La variable institucional ha penetrado con fuerza y señala diversos elementos para tomar en cuenta. Se requiere un sistema judicial independiente, eficiente y confiable. Órganos legislativos que legislen con calidad, fiscalicen con capacidad técnica y sean espacios de consenso y no de confrontación. Respeto a los derechos humanos y seguridad de los ciudadanos. Un servicio profesional como garantía de eficiencia, pero también de autonomía frente al clientelismo, la corrupción y los intereses corporativos. Todo eso, además de elecciones libres, es democracia, y es lo que se requiere si queremos que los latinoamericanos ahorren en sus países y no en el extranjero, y que los extranjeros lleguen a invertir con perspectivas de mediano y largo plazo y no solamente atraídos por tasas de interés rentables a corto plazo. Pero todos estos cambios deben darse conjuntamente, no sólo algunos de ellos. De nada sirve, por ejemplo, un poder legislativo ágil si los juicios tardan años de trámites en tribunales. De nada sirve una reforma aduanera si no se ataca a fondo el problema de la corrupción.

Recientemente nos reunimos en Barcelona banqueros, líderes políticos y académicos para analizar América Latina, sus desafíos y oportunidades. Era la segunda reunión del Círculo de Montevideo que el presidente Sanguinetti del Uruguay ha promovido como una instancia plural, flexible e informal de reflexión. Ahí, el vicepresidente de la Comisión Europea, Manuel Marín, dijo que la identidad de valores culturales y políticos entre América Latina y Europa era un atractivo para los inversores europeos. Y lo mismo podría decirse de los norteamericanos, que también forman parte de la cultura occidental democrática.

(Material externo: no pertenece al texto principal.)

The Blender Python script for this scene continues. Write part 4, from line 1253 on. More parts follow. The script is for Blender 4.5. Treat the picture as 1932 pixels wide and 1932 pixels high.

Hubo acuerdo, pero se indicó en la reunión que no basta compartir principios. Hay que ir de la legitimidad de los principios democráticos a la legitimidad de las instituciones democráticas, esto es, que funcionen en la práctica y no existan únicamente en el papel. Las instituciones democráticas deben funcionar bien para que los principios democráticos tengan significado práctico. Es decir, que la democracia, además de legitimarse en el funcionamiento formal de sus instituciones básicas, debe legitimarse en el logro del desarrollo económico duradero y competitivo, y en una justicia social que ataque a fondo las causas de la pobreza y construya una sociedad más equitativa y con igualdad de oportunidades para las grandes mayorías postergadas.

Apoyar el fortalecimiento de las instituciones democráticas es entonces relevante para el desarrollo. En otras regiones puede haber economía de mercado exitosa sin democracia o con limitada democracia. En América Latina concebimos el desarrollo económico, la justicia social y la consolidación democrática como objetivos complementarios y no incompatibles. Por eso en el Banco Interamericano de Desarrollo (BID), a petición de los países, apoyamos la consolidación del Estado de derecho y la reforma del Estado como instrumentos fundamentales de ese objetivo. La construcción democrática en unos casos y la consolidación en otros es, por tanto, la agenda pendiente de la reforma del Estado en América Latina.

Enrique V. Iglesias es presidente del Banco Interamericano de Desarrollo.